Learn more about Purdue’s 100% online MS in Organizational Leadership and Supervision

When Van Sickle started her master’s program in 2024, she handled government contracts for Northrup Grumman, an aerospace defense and security company. But she wanted to learn more about managing proposals, evolving technology and how to be a better leader. The MSOLS program covered those and much more.

She said the benefits were immediate. Her program gave her the opportunity to learn more about cybersecurity and artificial intelligence while connecting with people in the aerospace industry. It enhanced her project management skills. It gave her skills and knowledge that she used immediately at Northrup Grumman.

“The master’s in organizational leadership and supervision is designed to do more than build knowledge, it transforms how individuals lead, think and show up in both their professional and personal lives,” said Purdue Polytechnic Institute associate professor Katrenia Reed Hughes.

“The program equips students with practical, immediately applicable skills in areas such as communication, project leadership, and strategic decision-making, while also strengthening their confidence and sense of purpose as leaders.”

In the middle of Van Sickle’s program, the Graduate Certificate in Technical Communication became available. As someone who communicates daily about the value of her team’s services and products, she said the decision was easy.

“They were just really helpful,” Van Sickle said. “Everybody likes to think, ‘Hey, I’m the greatest writer in the world. I can do everything.’ But these classes helped me to strip back everything that I thought I knew and rebuild the best way to write something for the average layperson, who may not understand.”

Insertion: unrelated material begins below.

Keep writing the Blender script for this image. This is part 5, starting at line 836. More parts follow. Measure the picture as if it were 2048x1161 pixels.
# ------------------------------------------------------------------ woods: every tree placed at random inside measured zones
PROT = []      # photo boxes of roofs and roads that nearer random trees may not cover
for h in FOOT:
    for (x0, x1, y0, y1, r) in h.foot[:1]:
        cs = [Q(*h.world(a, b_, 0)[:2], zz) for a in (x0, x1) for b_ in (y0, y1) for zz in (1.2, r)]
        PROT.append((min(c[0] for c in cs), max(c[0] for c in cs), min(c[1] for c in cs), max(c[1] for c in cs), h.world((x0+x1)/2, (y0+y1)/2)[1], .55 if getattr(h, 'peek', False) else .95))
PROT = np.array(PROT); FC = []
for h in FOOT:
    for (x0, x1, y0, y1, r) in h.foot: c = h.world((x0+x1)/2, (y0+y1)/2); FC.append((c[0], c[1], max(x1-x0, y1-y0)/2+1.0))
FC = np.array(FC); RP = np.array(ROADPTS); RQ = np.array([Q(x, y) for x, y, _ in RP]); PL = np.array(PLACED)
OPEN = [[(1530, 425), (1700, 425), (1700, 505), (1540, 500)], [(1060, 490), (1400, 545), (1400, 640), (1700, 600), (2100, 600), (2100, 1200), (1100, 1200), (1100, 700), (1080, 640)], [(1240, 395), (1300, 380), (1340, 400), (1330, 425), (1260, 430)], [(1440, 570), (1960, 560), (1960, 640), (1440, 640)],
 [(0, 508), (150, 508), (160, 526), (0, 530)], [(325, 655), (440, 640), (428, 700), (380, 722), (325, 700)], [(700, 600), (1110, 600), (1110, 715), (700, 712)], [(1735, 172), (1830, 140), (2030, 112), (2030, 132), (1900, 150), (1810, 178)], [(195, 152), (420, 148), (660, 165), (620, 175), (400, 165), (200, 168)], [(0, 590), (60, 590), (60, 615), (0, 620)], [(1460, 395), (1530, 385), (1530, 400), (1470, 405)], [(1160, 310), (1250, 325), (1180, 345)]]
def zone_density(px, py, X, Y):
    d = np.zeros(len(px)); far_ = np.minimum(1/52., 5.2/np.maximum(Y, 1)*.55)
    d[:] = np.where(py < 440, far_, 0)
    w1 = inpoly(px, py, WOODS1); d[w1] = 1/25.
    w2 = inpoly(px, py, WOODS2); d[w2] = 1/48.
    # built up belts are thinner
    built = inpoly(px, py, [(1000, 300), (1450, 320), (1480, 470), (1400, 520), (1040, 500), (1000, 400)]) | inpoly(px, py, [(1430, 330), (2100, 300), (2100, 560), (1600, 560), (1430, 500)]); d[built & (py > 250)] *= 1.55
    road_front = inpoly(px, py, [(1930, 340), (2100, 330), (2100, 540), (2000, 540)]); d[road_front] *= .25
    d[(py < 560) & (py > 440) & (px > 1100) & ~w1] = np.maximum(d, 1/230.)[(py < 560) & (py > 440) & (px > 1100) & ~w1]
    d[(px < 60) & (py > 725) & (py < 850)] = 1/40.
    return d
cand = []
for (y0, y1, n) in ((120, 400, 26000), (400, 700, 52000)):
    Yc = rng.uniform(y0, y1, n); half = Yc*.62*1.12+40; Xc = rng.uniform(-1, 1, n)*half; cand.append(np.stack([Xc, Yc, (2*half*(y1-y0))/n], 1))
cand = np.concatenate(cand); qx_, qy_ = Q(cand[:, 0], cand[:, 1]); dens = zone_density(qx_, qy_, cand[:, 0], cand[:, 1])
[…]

She said one class project required her team to select a household appliance and translate its instructions into text that could be easily understood by an elementary school student. Her 4th grade cousin became the team’s reviewer for its waffle maker instructions.

“That was such an influential project,” Van Sickle said. “It was so funny, but being able to write information that goes to everybody, and not just a specific group of people who may already know how to do it anyways, was amazing.

“That just made things click for me and my job. One of the complaints that we got all the time on the stuff we wrote was, ‘This is great. It’s super technical and it’s fancy, but we have somebody who is going to be awarding the money off of it and they don’t understand what you’re saying.’”

As she neared the end of her program, Van Sickle decided it was time for a career change.

“I feel like everybody has that experience,” Van Sickle said. “It’s like, ‘Oh, I’ve graduated! I just have to go get a new job!’ I had a lot of great support and people said, ‘You’ve reached another level,’ but there wasn’t exactly a way for me to go forward where I was.”

She networked, looking for a role that matched her vision. Around the same time, Ursa Major was looking for someone to fill a newly created position. The timing was perfect.

“One thing about aerospace is it’s a big, old happy family,” Van Sickle said. “Everybody ends up working together. So, I put out a couple of feelers to see if I could go into a new role that fit what I wanted to do.

“My dad, also a Purdue graduate, always tells me, ‘I don’t know what I want to do when I grow up.’ And that’s the thing I operate off of, but this was something I really want to do.”

Van Sickle calls Purdue “a family school” because so many of her aunts, uncles and cousins graduated from the university. Her parents even met at Purdue in the early 1990s while completing their degrees: Ron’s in electrical and mechanical engineering, Marlene’s in accounting. They married and moved to Tipton, Ind., where Van Sickle and her sister were born, before relocating to Texas.

“But we always had close ties to Purdue.”

As a girl, Van Sickle said she hated math and writing and had a speech impediment. Her parents’ solution? Keep practicing math and present a monthly research paper on an assigned topic. In addition to improving her skills, that guidance fostered a love of learning, she said.

The Purdue connection remained in Texas: Van Sickle majored in finance at the Rawls College of Business at Texas Tech, named after Purdue alumnus Jerry Rawls. When she mentioned to her mother that she was considering her master’s, her mom suggested Purdue. Van Sickle agreed.

“It changed my life,” Van Sickle said of the MSOLS program. “It changed what I thought I was going to do with my life. I had so many people reach out to me when I posted that I was going to Purdue. They said, ‘We know what you’re going through. We want to help you.’”

That is what the program is designed to do, Hughes said.

“I have had the privilege of working with many students like Sara, who fully embrace the experience and emerge with expanded opportunities, stronger professional identities and a clear vision for their future,” Hughes said. “Graduates leave not only with advanced credentials, but with a deeper understanding of how to lead with intention, navigate complexity and create positive change.”